Comienzo de “El Quijote”, escrito por Miguel de Cervantes en 1615
“En un lugar de la Mancha, de cuyo nombre no quiero acordarme, no ha mucho tiempo que vivía un hidalgo de los de lanza en astillero, adarga antigua, rocín flaco y galgo corredor. Una olla de algo más vaca que carnero, salpicón las más noches, duelos y quebrantos los sábados, lentejas los viernes, algún palomino de añadidura los domingos, consumían las tres partes de su hacienda. El resto della concluían sayo de velarte, calzas de velludo para las fiestas con sus pantuflos de lo mismo, los días de entre semana se honraba con su vellori de lo más fino. Tenía en su casa una ama que pasaba de los cuarenta, y una sobrina que no llegaba a los veinte, y un mozo de campo y plaza, que así ensillaba el rocín como tomaba la podadera. Frisaba la edad de nuestro hidalgo con los cincuenta años, era de complexión recia, seco de carnes, enjuto de rostro; gran madrugador y amigo de la caza. Quieren decir que tenía el sobrenombre de Quijada o Quesada (que en esto hay alguna diferencia en los autores que deste caso escriben), aunque por conjeturas verosímiles se deja entender que se llama Quijana; pero esto importa poco a nuestro cuento; basta que en la narración dél no se salga un punto de la verdad.”
Final de “Soy Leyenda”, escrito por Richard Matheson
“Neville observó a los nuevos habitantes de la tierra. No era uno de ellos. Semejante a los vampiros, era un anatema y un terror oscuro que debían eliminar y destruir. Y de pronto nació la nueva idea, divirtiéndolo, a pesar del dolor.

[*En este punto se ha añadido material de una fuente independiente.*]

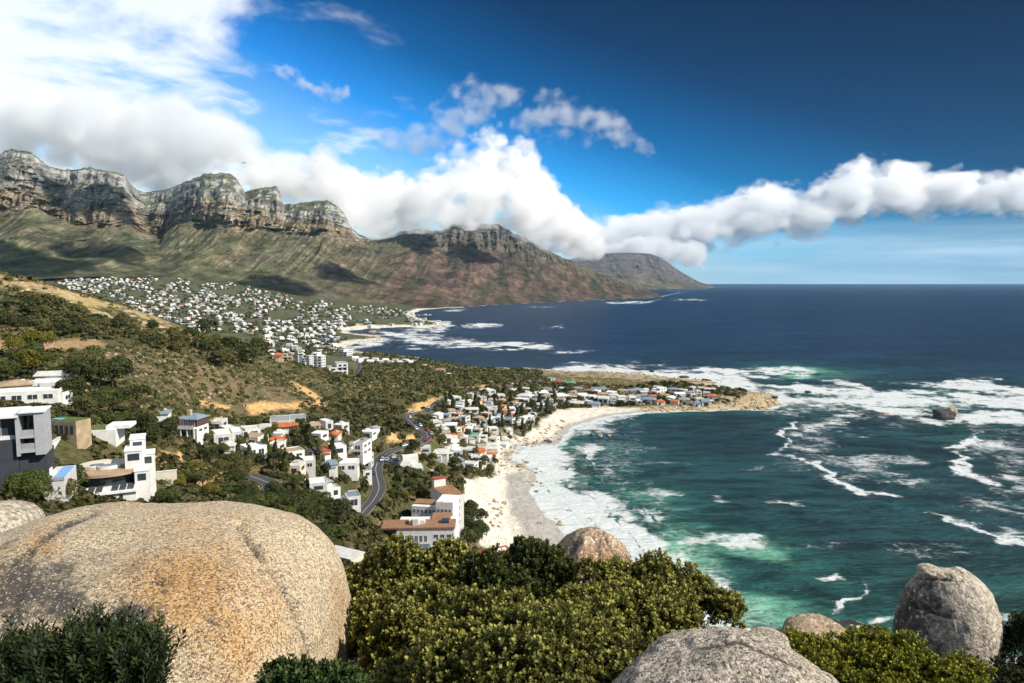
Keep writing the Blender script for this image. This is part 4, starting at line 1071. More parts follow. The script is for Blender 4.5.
# pool terrace below it
g = at(54, 486, 100)
R_ = empty('pool_terrace', g, math.radians(22)); tag(R_, 'raised pool terrace with bright blue water beside the modern grey house', 'terrace')
s_ = 104 / F
MB().box(-9 * s_, 9 * s_, 0, 8.2, -3, 1.0).build('deck', MAT['pale'], R_)
MB().box(-1.6 * s_, 8.2 * s_, 0.5, 7.6, .9, 1.08).build('pool', MAT['pool'], R_)
MB().box(-9 * s_, 9 * s_, -.12, 0.0, .8, 1.3).build('railing', MAT['metal'], R_)
MB().box(-8 * s_, -3 * s_, 3.2, 4.6, 1.0, 1.4).box(-8 * s_, -6.8 * s_, 3.3, 4.5, 1.401, 1.9).build('lounger', MAT['white'], R_)
# white stepped villas above
for a in ((50, 384, 28, 9, 'white', 'r_pale', 'gable', -16, 'white villa with a long pale gabled roof highest on the left', 172, 8),
          (44, 396, 34, 10, 'white', 'r_white', 'flat', -20, 'broad white stepped villa just below the pale gabled roof', 158, 9),
          (8, 396, 26, 11, 'cream', 'r_tan', 'hip', -5, 'cream house with a tan hipped roof at the left edge', 150, 10),
          (22, 406, 56, 7, 'white', 'r_white', 'flat', -14, 'low white villa with a wide white roof behind the modern grey house', 134, 8),
          (56, 408, 14, 10, 'white', 'r_pale', 'flat', -25, 'narrow white villa block beside the big dark trees', 142, 6)):
    house(a[0], a[1], a[2], a[3], a[4], a[5], a[6], a[7], a[8], depth=a[10], detail=2)
# arcade building with lawn and small pool on its roof
g = on_ground(62, 441); s_ = g[1] / F
R_ = empty('arcade_building', g, math.radians(-12)); tag(R_, 'low sandstone building with dark openings and a lawn terrace on its roof', 'building', 'houses of the seaside suburb')
MB().box(-3.2, 3.8, 0, 4, -5, 3.6).build('wall', MAT['stone'], R_)
MB().box(-3.0, 3.6, .2, 3.8, 3.55, 3.75).build('roof_lawn', MAT['lawn'], R_); MB().box(-3.0, -.6, .4, 1.8, 3.76, 3.86).build('pool', MAT['pool2'], R_)
for i in range(5): MB().box(-2.9 + i * 1.3, -2.1 + i * 1.3, -.05, .03, 0.7, 2.6).build('opening_shade_panel', MAT['dark'], R_)  # flat dark panels stand in for shade inside the arcade openings
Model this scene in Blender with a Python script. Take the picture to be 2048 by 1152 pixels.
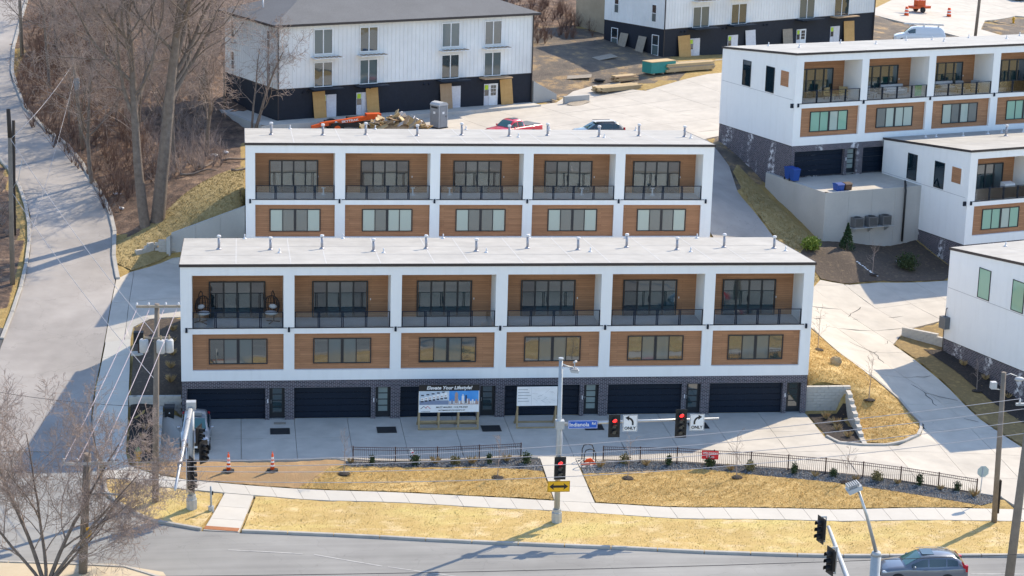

Tosió carraspeando. Se dio vuelta y se apoyó en la pared mientras se tomaba las píldoras. Se estrecha el círculo. Un nuevo terror nacido de la muerte, una nueva superstición que invade la fortaleza del tiempo.
Soy leyenda.”
Final de «El cuchillo», escrito por Patricia Higshmith
«Kimmel pensó: «Esto es el final y moriré sin remedio, pero esto no me asusta en absoluto; es como si eso no contara ya para mí.» Sólo sentía vergüenza de hallarse físicamente tan cerca de un tipo tan pequeñajo, y de que no hubiese el menor contacto entre ellos.»